Chapter 7 – Section 2

Women and Progressives

Narrator: Alice Paul played a major role in helping women gain the right to vote. Born in 1885 in Moorestown, New Jersey, she was raised on the Quaker principle of equality of the sexes. She always strove to put that principle into practice. After graduating from Swarthmore College in 1905, Paul moved to England where she was introduced to the radical tactics of British suffragettes. Paul believed that the militancy of the British women’s struggle had rallied their fellow citizens to the suffrage cause. She brought this belief to America when she returned in 1910.

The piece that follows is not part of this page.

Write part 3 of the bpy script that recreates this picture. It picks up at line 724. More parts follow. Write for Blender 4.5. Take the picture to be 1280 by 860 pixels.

Back in the U.S., Paul helped organize a massive march of women up Pennsylvania Avenue. She planned it to take place at the same time as Woodrow Wilson’s inauguration in 1913. The protest succeeded in raising nationwide awareness of women’s right to vote.

In 1914, Paul formed the National Woman’s Party, to keep the suffrage movement in the public eye. Three years later the National Woman’s Party staged the first political protest ever to picket the White House. President Wilson arrogantly opposed them and the protesters were arrested for obstructing traffic.

Paul and her fellow picketers were sentenced to prison in Virginia. When their brutal treatment was made public, the press, the people and even politicians demanded their release. Sympathy brought many to support women’s suffrage.

In response to the outcry, President Wilson reversed his position and announced his support for women’s voting rights. In 1919, both the House and the Senate passed the 19th Amendment. On August 18, 1920, Tennessee cast the final ratification vote and women finally gained the right to vote after a 72-year struggle.

After 1920 many suffragettes, having achieved the right to vote, retired from women’s causes. Paul, however, turned her efforts to the Equal Rights Amendment, which she had first proposed in 1923. She lived to see the Congress pass the Amendment in 1972. Even though ratification by the states still remains in the future, by the time of her death in 1977, Alice Paul had become an icon of the Women’s Movement that she had helped to create.